You know everything you need to know from the title of this movie. Guy’s wife died, his children are really lost and aimless, guy decides to buy a house out in the country, which turns out to have a run-down zoo attached to it. Guy decides to save the zoo, discovers he was also lost and aimless but now has a purpose. Of course, he might lose everything as a result of trying to save a run-down, crappy zoo. Tell me: how do you think this movie turns out?

The most annoying thing about this movie is that it has bad language in order to win the coveted PG rating.

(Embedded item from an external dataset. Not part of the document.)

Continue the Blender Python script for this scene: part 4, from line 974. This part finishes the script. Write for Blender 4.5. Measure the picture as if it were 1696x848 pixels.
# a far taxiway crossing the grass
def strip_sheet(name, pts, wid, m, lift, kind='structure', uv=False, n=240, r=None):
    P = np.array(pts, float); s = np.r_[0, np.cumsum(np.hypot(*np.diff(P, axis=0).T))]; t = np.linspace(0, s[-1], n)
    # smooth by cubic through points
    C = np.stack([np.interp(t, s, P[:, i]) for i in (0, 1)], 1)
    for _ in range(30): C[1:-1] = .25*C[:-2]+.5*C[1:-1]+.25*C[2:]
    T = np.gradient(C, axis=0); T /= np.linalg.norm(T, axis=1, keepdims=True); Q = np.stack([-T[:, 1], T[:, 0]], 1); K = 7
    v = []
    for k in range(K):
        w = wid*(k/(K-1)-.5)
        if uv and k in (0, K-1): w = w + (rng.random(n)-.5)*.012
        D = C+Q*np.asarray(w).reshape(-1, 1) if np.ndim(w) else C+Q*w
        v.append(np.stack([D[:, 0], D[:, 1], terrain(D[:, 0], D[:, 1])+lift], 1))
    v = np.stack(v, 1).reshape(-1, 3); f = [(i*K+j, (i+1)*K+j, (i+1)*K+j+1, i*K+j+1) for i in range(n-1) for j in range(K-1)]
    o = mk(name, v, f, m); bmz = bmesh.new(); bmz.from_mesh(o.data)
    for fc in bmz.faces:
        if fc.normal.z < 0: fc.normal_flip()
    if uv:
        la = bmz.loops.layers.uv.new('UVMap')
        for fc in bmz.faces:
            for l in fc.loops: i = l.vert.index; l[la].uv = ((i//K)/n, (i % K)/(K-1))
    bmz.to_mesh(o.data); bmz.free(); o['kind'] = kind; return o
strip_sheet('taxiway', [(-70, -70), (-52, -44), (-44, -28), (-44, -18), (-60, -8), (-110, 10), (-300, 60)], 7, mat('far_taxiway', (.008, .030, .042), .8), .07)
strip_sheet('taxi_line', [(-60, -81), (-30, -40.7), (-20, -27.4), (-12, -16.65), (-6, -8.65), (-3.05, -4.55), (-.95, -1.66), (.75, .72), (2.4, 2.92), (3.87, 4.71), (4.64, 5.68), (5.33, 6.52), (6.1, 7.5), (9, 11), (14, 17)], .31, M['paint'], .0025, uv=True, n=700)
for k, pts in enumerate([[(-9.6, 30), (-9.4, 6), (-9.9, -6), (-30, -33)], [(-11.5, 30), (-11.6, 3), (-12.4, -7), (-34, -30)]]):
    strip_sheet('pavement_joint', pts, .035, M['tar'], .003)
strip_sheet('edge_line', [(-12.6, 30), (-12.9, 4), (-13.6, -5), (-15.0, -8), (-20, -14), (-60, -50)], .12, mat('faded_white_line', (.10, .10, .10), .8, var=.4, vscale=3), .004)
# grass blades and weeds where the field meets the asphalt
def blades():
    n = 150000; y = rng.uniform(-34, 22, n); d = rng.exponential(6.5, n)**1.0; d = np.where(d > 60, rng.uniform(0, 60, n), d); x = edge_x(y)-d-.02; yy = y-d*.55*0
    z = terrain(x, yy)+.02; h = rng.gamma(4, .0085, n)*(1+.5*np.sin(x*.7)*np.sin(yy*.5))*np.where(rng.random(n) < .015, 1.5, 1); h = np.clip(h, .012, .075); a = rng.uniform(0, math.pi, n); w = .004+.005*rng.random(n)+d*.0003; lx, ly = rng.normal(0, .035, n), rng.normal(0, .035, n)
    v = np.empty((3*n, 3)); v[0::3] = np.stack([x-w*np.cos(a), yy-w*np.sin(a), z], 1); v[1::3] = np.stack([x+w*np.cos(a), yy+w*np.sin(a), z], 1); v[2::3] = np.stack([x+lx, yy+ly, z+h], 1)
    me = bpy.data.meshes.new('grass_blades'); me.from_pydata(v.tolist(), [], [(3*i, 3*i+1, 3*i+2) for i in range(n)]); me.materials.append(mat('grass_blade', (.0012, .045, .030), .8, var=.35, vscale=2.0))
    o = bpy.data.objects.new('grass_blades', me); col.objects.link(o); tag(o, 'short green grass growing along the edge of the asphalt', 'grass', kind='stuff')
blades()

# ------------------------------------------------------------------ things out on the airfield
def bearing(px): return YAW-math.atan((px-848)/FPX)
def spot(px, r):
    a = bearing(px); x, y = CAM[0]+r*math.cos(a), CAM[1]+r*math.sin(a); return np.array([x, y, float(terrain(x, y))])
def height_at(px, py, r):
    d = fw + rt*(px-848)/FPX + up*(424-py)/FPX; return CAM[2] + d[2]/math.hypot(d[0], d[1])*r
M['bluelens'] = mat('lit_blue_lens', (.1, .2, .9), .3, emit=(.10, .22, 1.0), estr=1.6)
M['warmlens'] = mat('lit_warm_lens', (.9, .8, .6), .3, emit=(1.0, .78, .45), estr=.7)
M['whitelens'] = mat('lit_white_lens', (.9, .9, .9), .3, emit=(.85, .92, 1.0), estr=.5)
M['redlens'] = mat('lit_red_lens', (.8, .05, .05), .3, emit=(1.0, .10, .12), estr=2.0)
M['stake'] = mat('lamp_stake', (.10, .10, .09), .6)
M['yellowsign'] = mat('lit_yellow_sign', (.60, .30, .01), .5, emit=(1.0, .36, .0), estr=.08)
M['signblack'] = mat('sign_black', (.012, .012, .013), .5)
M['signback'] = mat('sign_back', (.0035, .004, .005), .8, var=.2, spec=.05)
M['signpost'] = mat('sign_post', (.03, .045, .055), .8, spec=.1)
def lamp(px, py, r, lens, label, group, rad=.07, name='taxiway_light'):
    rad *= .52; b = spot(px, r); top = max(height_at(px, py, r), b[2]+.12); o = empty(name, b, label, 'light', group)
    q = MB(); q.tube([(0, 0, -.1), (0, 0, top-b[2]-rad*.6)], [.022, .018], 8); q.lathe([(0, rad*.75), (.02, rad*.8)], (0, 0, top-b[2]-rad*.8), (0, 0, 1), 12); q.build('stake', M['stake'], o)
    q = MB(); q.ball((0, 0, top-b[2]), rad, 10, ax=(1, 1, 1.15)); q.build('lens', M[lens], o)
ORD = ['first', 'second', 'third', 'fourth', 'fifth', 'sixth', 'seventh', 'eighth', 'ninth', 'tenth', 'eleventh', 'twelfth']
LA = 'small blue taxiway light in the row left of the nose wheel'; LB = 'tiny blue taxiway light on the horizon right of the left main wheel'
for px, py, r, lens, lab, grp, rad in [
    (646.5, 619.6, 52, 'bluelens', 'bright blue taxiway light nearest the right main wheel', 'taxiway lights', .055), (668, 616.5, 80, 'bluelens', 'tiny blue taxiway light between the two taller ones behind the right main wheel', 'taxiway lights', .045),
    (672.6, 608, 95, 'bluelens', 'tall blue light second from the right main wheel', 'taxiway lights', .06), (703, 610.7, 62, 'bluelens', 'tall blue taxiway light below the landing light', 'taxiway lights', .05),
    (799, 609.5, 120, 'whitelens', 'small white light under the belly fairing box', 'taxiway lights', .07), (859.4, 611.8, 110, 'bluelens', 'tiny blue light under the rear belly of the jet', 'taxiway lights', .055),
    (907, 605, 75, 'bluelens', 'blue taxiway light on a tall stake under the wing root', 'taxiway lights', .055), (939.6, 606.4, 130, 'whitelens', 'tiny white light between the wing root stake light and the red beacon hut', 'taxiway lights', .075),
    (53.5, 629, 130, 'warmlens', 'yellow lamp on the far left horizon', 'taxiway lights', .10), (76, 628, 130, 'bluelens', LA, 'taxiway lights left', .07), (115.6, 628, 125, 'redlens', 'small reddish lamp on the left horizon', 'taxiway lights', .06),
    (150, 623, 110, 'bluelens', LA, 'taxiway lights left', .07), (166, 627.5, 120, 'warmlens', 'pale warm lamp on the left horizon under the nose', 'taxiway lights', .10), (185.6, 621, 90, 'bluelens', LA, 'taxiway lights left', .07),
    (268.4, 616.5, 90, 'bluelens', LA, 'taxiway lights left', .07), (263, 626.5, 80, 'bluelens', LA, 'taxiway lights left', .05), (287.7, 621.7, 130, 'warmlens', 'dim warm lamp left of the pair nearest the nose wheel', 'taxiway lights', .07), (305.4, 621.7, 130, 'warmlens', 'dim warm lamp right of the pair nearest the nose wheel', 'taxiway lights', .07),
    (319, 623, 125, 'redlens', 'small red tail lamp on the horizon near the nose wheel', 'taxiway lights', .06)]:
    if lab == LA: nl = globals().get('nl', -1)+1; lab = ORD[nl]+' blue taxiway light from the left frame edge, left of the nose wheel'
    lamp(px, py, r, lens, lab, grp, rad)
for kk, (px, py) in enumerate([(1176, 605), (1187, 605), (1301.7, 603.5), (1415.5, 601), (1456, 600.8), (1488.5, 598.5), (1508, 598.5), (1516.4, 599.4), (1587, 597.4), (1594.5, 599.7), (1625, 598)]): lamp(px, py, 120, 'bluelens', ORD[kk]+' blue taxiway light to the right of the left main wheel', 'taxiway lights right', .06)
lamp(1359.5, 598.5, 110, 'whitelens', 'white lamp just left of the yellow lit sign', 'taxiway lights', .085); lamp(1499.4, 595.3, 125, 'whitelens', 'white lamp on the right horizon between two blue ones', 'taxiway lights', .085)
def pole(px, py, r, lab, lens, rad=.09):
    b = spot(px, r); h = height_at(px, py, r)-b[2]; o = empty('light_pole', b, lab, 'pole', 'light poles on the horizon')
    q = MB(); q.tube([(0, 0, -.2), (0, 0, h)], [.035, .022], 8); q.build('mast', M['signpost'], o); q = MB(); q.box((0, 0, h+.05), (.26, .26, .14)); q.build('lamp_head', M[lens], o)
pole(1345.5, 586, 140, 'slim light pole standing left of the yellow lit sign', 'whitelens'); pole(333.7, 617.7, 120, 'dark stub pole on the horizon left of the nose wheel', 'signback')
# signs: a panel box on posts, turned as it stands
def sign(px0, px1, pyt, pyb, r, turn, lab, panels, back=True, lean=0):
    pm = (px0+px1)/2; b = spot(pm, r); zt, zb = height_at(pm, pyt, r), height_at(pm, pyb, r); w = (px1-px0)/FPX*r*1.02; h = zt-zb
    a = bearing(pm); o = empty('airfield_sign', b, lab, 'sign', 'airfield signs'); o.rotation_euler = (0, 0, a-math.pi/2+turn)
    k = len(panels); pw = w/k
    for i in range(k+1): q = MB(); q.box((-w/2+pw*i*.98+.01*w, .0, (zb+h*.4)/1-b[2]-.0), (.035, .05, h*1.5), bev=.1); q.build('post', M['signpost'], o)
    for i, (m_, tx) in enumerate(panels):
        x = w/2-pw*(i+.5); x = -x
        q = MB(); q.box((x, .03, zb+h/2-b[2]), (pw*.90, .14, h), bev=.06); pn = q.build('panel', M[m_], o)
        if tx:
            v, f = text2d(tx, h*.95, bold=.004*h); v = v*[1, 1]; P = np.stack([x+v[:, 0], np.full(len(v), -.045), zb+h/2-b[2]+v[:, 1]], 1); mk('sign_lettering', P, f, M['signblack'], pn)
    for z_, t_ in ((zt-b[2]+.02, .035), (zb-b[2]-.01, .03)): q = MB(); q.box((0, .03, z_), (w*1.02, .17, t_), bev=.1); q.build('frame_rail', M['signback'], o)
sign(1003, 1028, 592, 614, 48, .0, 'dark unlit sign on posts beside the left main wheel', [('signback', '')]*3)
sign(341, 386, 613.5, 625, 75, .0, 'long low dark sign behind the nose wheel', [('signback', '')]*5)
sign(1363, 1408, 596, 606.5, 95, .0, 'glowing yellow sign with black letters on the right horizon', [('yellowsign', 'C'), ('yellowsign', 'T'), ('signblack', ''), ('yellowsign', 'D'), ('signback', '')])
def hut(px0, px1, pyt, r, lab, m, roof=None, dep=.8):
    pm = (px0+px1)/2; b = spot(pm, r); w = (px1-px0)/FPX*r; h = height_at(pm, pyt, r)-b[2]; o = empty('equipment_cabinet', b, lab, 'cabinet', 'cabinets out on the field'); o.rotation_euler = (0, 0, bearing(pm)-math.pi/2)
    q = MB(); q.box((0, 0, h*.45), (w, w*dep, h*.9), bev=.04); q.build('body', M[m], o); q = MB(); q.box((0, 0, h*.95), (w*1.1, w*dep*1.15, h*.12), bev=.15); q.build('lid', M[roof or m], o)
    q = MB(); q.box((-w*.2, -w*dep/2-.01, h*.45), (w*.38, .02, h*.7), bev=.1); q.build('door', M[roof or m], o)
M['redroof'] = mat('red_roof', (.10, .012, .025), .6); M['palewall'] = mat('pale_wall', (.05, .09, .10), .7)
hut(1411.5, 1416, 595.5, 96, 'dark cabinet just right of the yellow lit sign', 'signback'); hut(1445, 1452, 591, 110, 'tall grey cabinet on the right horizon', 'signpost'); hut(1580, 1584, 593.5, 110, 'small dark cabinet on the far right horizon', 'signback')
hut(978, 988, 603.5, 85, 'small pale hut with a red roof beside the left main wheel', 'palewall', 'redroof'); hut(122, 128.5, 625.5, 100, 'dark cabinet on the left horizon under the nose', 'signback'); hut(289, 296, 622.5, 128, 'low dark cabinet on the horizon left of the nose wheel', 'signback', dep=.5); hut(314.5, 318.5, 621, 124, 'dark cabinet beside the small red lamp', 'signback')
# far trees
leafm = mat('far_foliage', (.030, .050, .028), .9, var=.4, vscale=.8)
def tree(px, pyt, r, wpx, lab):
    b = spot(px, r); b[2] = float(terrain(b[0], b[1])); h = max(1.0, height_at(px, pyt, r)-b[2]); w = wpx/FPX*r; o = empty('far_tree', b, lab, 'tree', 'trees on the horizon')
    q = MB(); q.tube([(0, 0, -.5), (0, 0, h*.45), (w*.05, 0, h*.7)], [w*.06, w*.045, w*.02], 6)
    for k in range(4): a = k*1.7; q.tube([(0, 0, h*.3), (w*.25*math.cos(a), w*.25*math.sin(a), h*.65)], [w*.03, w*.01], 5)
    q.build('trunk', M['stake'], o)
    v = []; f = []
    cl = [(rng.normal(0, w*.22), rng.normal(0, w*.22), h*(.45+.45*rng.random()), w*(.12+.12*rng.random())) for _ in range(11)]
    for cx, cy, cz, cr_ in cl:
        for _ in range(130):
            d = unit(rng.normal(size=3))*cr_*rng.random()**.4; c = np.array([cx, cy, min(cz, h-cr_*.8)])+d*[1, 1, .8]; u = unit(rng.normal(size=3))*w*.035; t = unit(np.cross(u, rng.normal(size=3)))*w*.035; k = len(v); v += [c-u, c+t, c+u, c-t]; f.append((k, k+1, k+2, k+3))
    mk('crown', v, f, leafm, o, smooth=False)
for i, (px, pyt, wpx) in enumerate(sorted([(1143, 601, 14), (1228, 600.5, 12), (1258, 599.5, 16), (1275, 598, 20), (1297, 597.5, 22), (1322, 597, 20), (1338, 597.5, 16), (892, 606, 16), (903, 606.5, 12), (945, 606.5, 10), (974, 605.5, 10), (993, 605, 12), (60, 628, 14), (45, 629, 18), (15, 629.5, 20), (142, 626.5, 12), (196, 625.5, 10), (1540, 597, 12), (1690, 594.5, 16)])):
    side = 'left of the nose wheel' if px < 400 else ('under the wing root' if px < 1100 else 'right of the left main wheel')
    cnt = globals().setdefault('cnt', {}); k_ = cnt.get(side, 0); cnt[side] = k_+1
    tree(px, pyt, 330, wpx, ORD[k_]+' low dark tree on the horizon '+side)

The rest of the movie is totally a G.

Thomas Haden Church plays Damon’s brother and he is completely frickin’ hilarious. He has maybe 5 minutes on-screen and he’s hilarious in all of them.

Also in the movie: the most charming 7 or 8 year old actress ever, Scarlett Johanssen (fully clothed, sorry guys), and Angus Macfadyen being a loud, drunken Scot. (But I repeat myself.)

Anyhow, if you’re looking for a halfway decent (albeit predictable and non-earthshattering) family flick, We Bought A Zoo is pretty cute.

*You’d think that Dogma would have taught me to avoid Kevin Smith. But no. I’ve seen a couple since then. And now I have totally sworn off seeing movies Smith may have also viewed, let alone directed.